The Chemical Abundance Structure of the Inner Milky Way: A Signature of "Upside-Down" Disk Formation?
Abstract
We present a model for the [alpha/Fe]-[Fe/H] distribution of stars in the inner Galaxy, R=3-5 kpc, measured as a function of vertical distance |z| from the midplane by Hayden et al. (2015, H15). Motivated by an "upside-down" scenario for thick disk formation, in which the thickness of the star-forming gas layer contracts as the stellar mass of the disk grows, we combine one-zone chemical evolution with a simple prescription in which the scale-height of the stellar distribution drops linearly from zh=0.8 kpc to zh=0.2 kpc over a timescale tc, remaining constant thereafter. We assume a linear-exponential star-formation history, SFR ~ te-t/tsf. With a star-formation efficiency timescale of 2 Gyr, an outflow mass-loading factor of 1.5, tsf=3 Gyr, and tc=2.5 Gyr, the model reproduces the observed locus of inner disk stars in [alpha/Fe]-[Fe/H] and the metallicity distribution functions (MDFs) measured by H15 at |z|=0-0.5 kpc, 0.5-1 kpc, and 1-2 kpc.

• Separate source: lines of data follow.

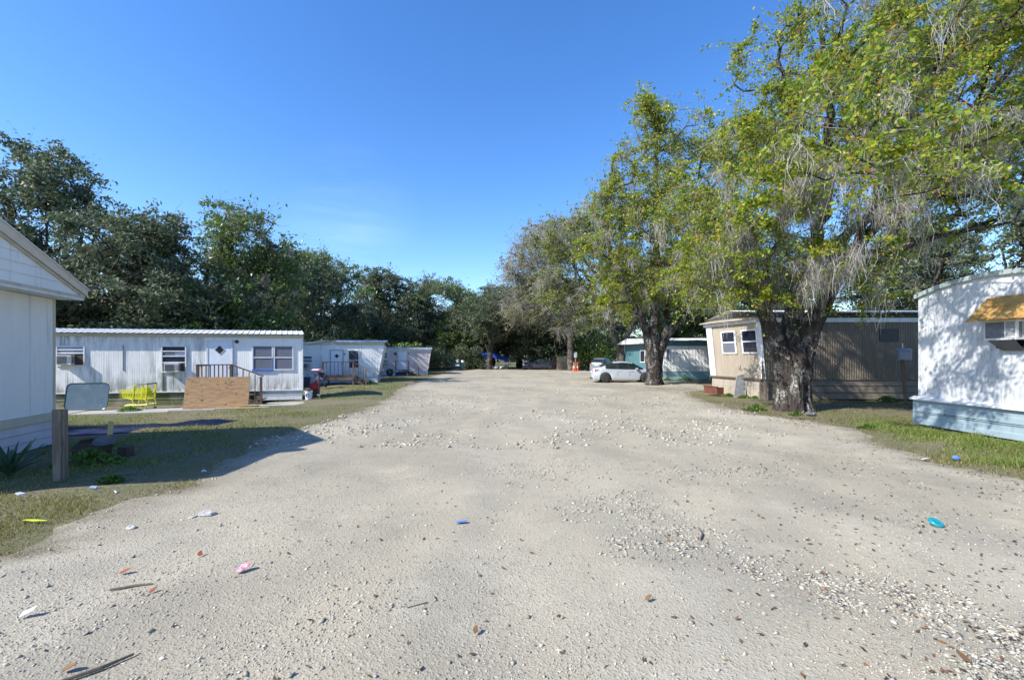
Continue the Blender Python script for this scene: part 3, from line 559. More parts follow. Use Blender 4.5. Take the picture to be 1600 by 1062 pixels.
# dish on its ridge (its oval shadow falls on the lot)
dish = thing('satellite_dish', 'grey satellite dish standing on the roof of the near left home', 'satellite dish', tuple(n.matrix_basis @ Vector((3.6, -.9, 3.75))), R(-30))
MB().tube([(0, 0, -.05), (0, 0, .75), (.06, 0, .95)], .025, 6).build('mast', M['steel'], dish)
dd = MB().lathe([(.02, 0), (.18, .02), (.34, .075), (.36, .085), (.33, .085), (.02, .015)], 20).build('reflector', M['grey_plastic'], dish, (.08, 0, 1.0), (R(60), 0, R(-80)))
MB().tube([(0, -.36, .06), (0, -.10, .42)], .012, 5).build('feed_arm', M['steel'], dd)

# ---------------------------------------------------------------- near right home (end wall faces the lot, on local -y)
r_ = thing('mobile_home', 'mottled white home with arched roof and grey blue skirting at the right edge', 'mobile home', (10.98, 12.3, 0), R(-90))
Wd = 3.7
# local x runs towards the camera, local -y faces the lot
def arch(x): return 3.42 + .26 * (1 - ((x - Wd / 2) / (Wd / 2)) ** 2)
for i in range(3):
    x0 = i * Wd / 3; x1 = x0 + Wd / 3 - .004; b = MB(); kx = [x0 + (x1 - x0) * k / 6 for k in range(7)]
    b.prism([(x0, 0, .75), (x1, 0, .75)] + [(x, 0, arch(x)) for x in kx[::-1]], (0, .05, 0)); b.build('wall_panel', M['stucco'], r_)
for x in (Wd / 3, 2 * Wd / 3): MB().box(x - .008, x + .004, -.006, .0, .76, arch(x) - .02).build('seam_strip', M['stucco'], r_)
b = MB()
for i in range(14):
    xa, xb = -.06 + (Wd + .12) * i / 14, -.06 + (Wd + .12) * (i + 1) / 14
    b.prism([(xa, -.07, arch(xa) - .01), (xb, -.07, arch(xb) - .01), (xb, -.07, arch(xb) + .10), (xa, -.07, arch(xa) + .10)], (0, .09, 0))
b.build('roof_edge', M['roof_edge'], r_)
b = MB()
for i in range(14):
    xa, xb = -.04 + (Wd + .08) * i / 14, -.04 + (Wd + .08) * (i + 1) / 14
    b.prism([(xa, .022, arch(xa) + .0), (xb, .022, arch(xb)), (xb, .022, arch(xb) + .07), (xa, .022, arch(xa) + .07)], (0, 9, 0))
b.build('roof', M['roof_metal'], r_)
b = MB(); b.box(.02, Wd - .02, .06, 9, .3, 3.40); b.build('wall_core', M['stucco'], r_)
MB().box(.0, .03, .052, 9, .75, 3.42).build('side_wall', M['stucco'], r_)
b = MB(); b.prism([(-.10, -.16, .72), (-.10, .0, .775), (-.10, .0, .735), (-.10, -.16, .68)], (Wd + .2, 0, 0)); b.build('ledge', M['white_trim'], r_)
for (z0, z1) in ((.02, .36), (.362, .70)):
    for i in range(2):
        xa = -.06 + i * (Wd + .1) / 2; xb = xa + (Wd + .1) / 2 - .004; hh = z1 - z0
        b = MB(); b.prism([(xa, -.03, z0), (xa, -.085, z0 + .012), (xa, -.085, z0 + hh * .42), (xa, -.07, z0 + hh * .45), (xa, -.07, z0 + hh * .9), (xa, -.095, z0 + hh * .93), (xa, -.095, z1 - .004), (xa, -.03, z1 - .004)], (xb - xa, 0, 0)); b.build('skirting_panel', M['blue_skirt'], r_)
MB().box(-.075, -.055, -.08, 1.2, .02, .70).build('side_skirting', M['blue_skirt'], r_)
# window cover of plywood hinged over the air conditioner
b = MB(); b.prism([(1.84, -.03, 3.17), (3.2, -.03, 3.17), (3.2, -.56, 2.62), (1.84, -.56, 2.62)], (0, -.012, .014)); b.build('plywood_awning', M['awning_ply'], r_)
window(r_, 2.02, 2.02, 1.15, 1.0, [(.05, 1.1, .05, .95, 'glass_dark')], fm='mesh_grey', y=-.003)
MB().box(2.72, 3.12, -.05, -.03, 2.05, 2.6).build('filler_board', M['awning_ply'], r_)
aircon(r_, 2.05, 2.20, .66, .43, .30, y=-.05, split=.64)
b = MB(); b.prism([(2.12, -.32, 2.195), (2.66, -.32, 2.195), (2.60, -.06, 1.98), (2.18, -.06, 1.98)], (0, -.01, -.014)); b.build('support_bracket', M['mesh_grey'], r_)

# ---------------------------------------------------------------- tan and brown home behind the big oak
t_ = thing('mobile_home', 'tan and brown mobile home partly hidden by the big oak trunk', 'mobile home', (10.62, 19.3, 0), 0)
siding(t_, 0.0, 11, .87, 3.28, M['brown_siding'], 1.22, .1, depth=.02)
core(t_, .25, 11, .06, 3.8, .5, 3.3, M['tan_siding'])
MB().box(-.35, 11, -.06, .02, 3.285, 3.46).build('fascia', M['white_trim'], t_)
MB().box(0.0, 11, .02, .06, 3.46, 3.6).build('eave_gap_shade', M['black_plastic'], t_)  # black strip standing in for the shade between fascia and roof
roof_sheets(t_, -.62, 11, -.45, 4.3, 3.66, 3.95, M['roof_metal'], .92)
for i, (z0, z1) in enumerate(((.02, .30), (.302, .58), (.582, .83))):
    for k in range(4):
        x0 = -.12 + k * 2.75; b = MB(); b.prism([(x0, .03, z0), (x0, -.03, z0 + .006), (x0, -.008, z1 - .01), (x0, .03, z1 - .004)], (2.745, 0, 0)); b.build('skirting_panel', M['brown_siding'], t_)
MB().box(-.12, 11, -.055, .02, .835, .868).build('sill_trim', M['brown_siding'], t_)
MB().box(4.95, 5.75, -.03, .01, 2.45, 3.0).build('vent_window', M['black_plastic'], t_)
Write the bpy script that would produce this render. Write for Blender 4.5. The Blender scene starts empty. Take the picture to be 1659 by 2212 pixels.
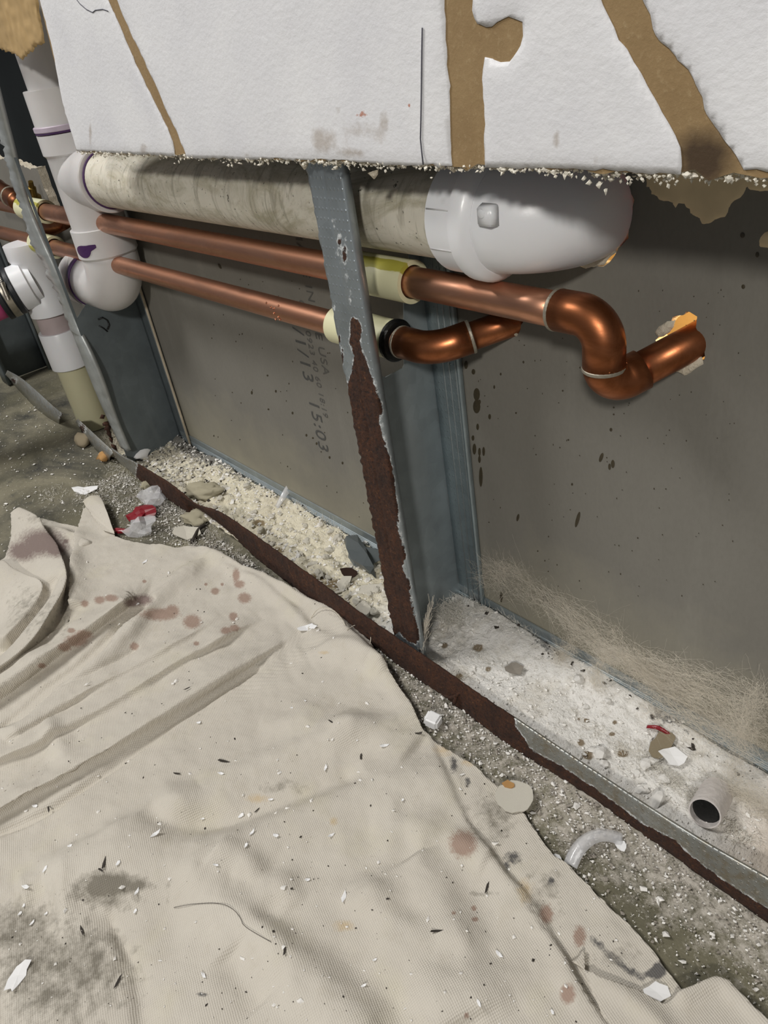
import bpy, bmesh, math, random
import numpy as np
from mathutils import Vector, Matrix
random.seed(7); RNG = np.random.default_rng(7)
C = bpy.context.scene.collection
SC = bpy.context.scene
# ------------------------------------------------------------------ camera
W, H, FPX = 1659.0, 2212.0, 1673.807
EUL = (0.989497774, 0.146333090, 0.849475420)
CAM = np.array([0.466566333, -0.323744176, 0.533454862])
cd = bpy.data.cameras.new('camera'); cam = bpy.data.objects.new('camera', cd); C.objects.link(cam)
cam.location = CAM; cam.rotation_euler = EUL
cd.sensor_fit = 'VERTICAL'; cd.sensor_height = 24.0; cd.lens = FPX / H * 24.0; cd.clip_start = 0.01
SC.camera = cam
# ------------------------------------------------------------------ world, lamps, exposure
SC.view_settings.view_transform = 'Standard'; SC.view_settings.look = 'None'
SC.view_settings.gamma = 1.0; SC.view_settings.use_curve_mapping = False
SC.view_settings.exposure = 0.0
wd = bpy.data.worlds.new('world'); SC.world = wd; wd.use_nodes = True
wd.node_tree.nodes['Background'].inputs[0].default_value = (0.90, 0.93, 1.0, 1)
wd.node_tree.nodes['Background'].inputs[1].default_value = 0.14

def area(name, loc, target, size, power, col, sy=None):
    l = bpy.data.lights.new(name, 'AREA'); l.energy = power; l.color = col
    l.shape = 'RECTANGLE'; l.size = size; l.size_y = sy or size
    o = bpy.data.objects.new(name, l); C.objects.link(o); o.location = loc
    o.rotation_euler = (Vector(target) - Vector(loc)).to_track_quat('-Z', 'Y').to_euler()
    return o
area('room_light', (1.60, -1.85, 1.72), (0.0, 0.05, 0.35), 0.20, 36, (1.0, 0.96, 0.9))
area('ceiling_light', (-1.15, -0.95, 2.15), (0.0, -0.1, 0.1), 0.70, 40, (1.0, 0.98, 0.95))
lp = bpy.data.lights.new('next_room_lamp', 'POINT'); lp.energy = 5.0; lp.color = (1.0, 0.72, 0.36); lp.shadow_soft_size = 0.03
lo = bpy.data.objects.new('next_room_lamp', lp); C.objects.link(lo); lo.location = (0.32, 0.22, 0.42)

# ------------------------------------------------------------------ picture <-> world
def _rot(a):
    cx, sx = math.cos(a[0]), math.sin(a[0]); cy, sy = math.cos(a[1]), math.sin(a[1]); cz, sz = math.cos(a[2]), math.sin(a[2])
    return np.array([[cz, -sz, 0], [sz, cz, 0], [0, 0, 1]]) @ np.array([[cy, 0, sy], [0, 1, 0], [-sy, 0, cy]]) @ np.array([[1, 0, 0], [0, cx, -sx], [0, sx, cx]])
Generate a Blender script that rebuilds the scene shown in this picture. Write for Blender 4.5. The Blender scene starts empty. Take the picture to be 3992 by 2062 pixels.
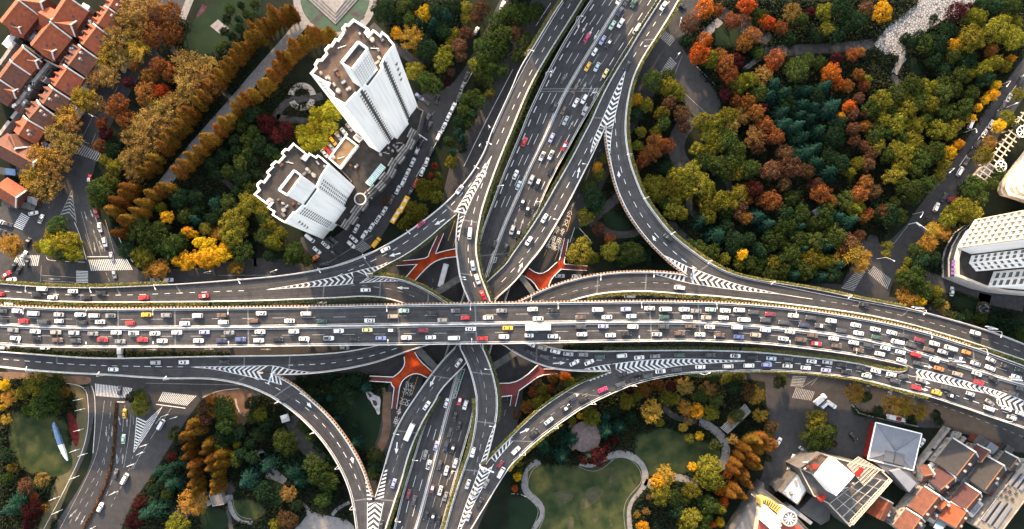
import bpy, math, random
from mathutils import Vector
from mathutils.geometry import tessellate_polygon
R = math.radians
scene = bpy.context.scene
COL = scene.collection
random.seed(7)

# ---------------------------------------------------------------- camera, sky, sun, exposure
HC = 332.0            # the drone's height above the ground, metres
F = 2661.0            # focal length in pixels of the 3992 px wide photograph
NX, NY = 1927.0, 1219.0   # where the plumb line below the drone meets the photograph
cam_d = bpy.data.cameras.new('drone_camera')
cam = bpy.data.objects.new('drone_camera', cam_d)
COL.objects.link(cam)
cam.location = (0, 0, HC)
cam.rotation_euler = (0, 0, 0)
cam_d.sensor_width = 36.0
cam_d.sensor_fit = 'HORIZONTAL'
cam_d.lens = 36.0 * F / 3992.0
cam_d.shift_x = (1996 - NX) / 3992.0
cam_d.shift_y = (NY - 1031) / 3992.0
cam_d.clip_start = 1.0
cam_d.clip_end = 3000.0
scene.camera = cam

SUN_EL, SUN_AZ = R(22), R(-17)          # low sun beyond the top of the photo, a little left
world = bpy.data.worlds.new('World')
scene.world = world
world.use_nodes = True
wn = world.node_tree
wn.nodes.clear()
wo = wn.nodes.new('ShaderNodeOutputWorld')
wb = wn.nodes.new('ShaderNodeBackground')
ws = wn.nodes.new('ShaderNodeTexSky')
ws.sky_type = 'NISHITA'
ws.sun_disc = False
ws.sun_elevation = SUN_EL
ws.sun_rotation = SUN_AZ
ws.air_density = 1.3
ws.dust_density = 3.5
ws.ozone_density = 1.0
wb.inputs['Strength'].default_value = 0.15
whs = wn.nodes.new('ShaderNodeHueSaturation')      # thin haze takes most of the blue out of the sky
whs.inputs['Saturation'].default_value = 0.45
wn.links.new(ws.outputs[0], whs.inputs['Color'])
wn.links.new(whs.outputs[0], wb.inputs[0])
wn.links.new(wb.outputs[0], wo.inputs[0])
sl = bpy.data.lights.new('sun', 'SUN')
sl.energy = 3.3
sl.angle = R(1.5)
sl.color = (1.0, 0.64, 0.33)
so = bpy.data.objects.new('sun', sl)
COL.objects.link(so)
sdir = Vector((math.sin(SUN_AZ) * math.cos(SUN_EL), math.cos(SUN_AZ) * math.cos(SUN_EL), math.sin(SUN_EL)))
so.rotation_euler = sdir.to_track_quat('Z', 'Y').to_euler()
so.location = sdir * 600
scene.view_settings.view_transform = 'Standard'
scene.view_settings.look = 'None'
scene.view_settings.exposure = 2.2
scene.view_settings.gamma = 1.0
scene.view_settings.use_curve_mapping = False
scene.cycles.max_bounces = 5
scene.cycles.diffuse_bounces = 3
scene.cycles.glossy_bounces = 2
scene.cycles.transparent_max_bounces = 4

# ---------------------------------------------------------------- measuring the photograph
FX = [0, 664, 1328, 1992, 2656, 3322]
FY = [0, 515, 1030, 1546]
CX = [0, 1000, 2000, 2992]
CY = [0, 690, 1372]
ZT = {'t0': (3592, 300, 1.3075), 't1': (3592, 780, 1.6325), 't2': (0, 0, 1.9596), 't3': (0, 380, 1.5077), 't4': (2980, 1640, 1.8577),
      't5': (3480, 1640, 1.8574), 't6': (1200, 60, 2.0625), 't7': (1200, 400, 1.9604)}
def px(tile, u, v):
    if tile == 'S':
        return (u, v)
    if tile in ZT:
        x0, y0, k = ZT[tile]
        return (x0 + u / k, y0 + v / k)
    r, c = int(tile[1]), int(tile[2])
    if tile[0] == 'h':                       # f32 was read at another enlargement
        return (FX[c] + u / 1.5194, FY[r] + v / 1.5194)
    if tile[0] == 'f':
        return (FX[c] + u / 2.5791, FY[r] + v / 2.5791)
    return (CX[c] + u / 1.929, CY[r] + v / 1.929)
def pts(s):
    out, t = [], 'S'
    for w in s.split():
        if w[0].isalpha():
            t = w
        else:
            a, b = w.split(',')
            out.append(px(t, float(a), float(b)))
    return out
def W(p, z=0.0):
    k = (HC - z) / F
    return Vector(((p[0] - NX) * k, -(p[1] - NY) * k, z))
def interp(x, xs, ys):
    if x <= xs[0]: return ys[0]
    for i in range(1, len(xs)):
        if x <= xs[i]:
            t = (x - xs[i-1]) / (xs[i] - xs[i-1])
            return ys[i-1] + t * (ys[i] - ys[i-1])
    return ys[-1]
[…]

Substantial changes to model parameters lead to disagreement with the H15 data; for example, models with tc=1 Gyr or tsf=1 Gyr fail to match the observed MDF at high-|z| and low-|z|, respectively. The inferred scale-height evolution, with zh(t) dropping on a timescale tc ~ tsf at large lookback times, favors upside-down formation over dynamical heating of an initially thin stellar population as the primary mechanism regulating disk thickness. The failure of our short-tc models suggests that any model in which thick disk formation is a discrete event will not reproduce the continuous dependence of the MDF on |z| found by H15. Our scenario for the evolution of the inner disk can be tested by future measurements of the |z|-distribution and the age-metallicity distribution at R=3-5 kpc.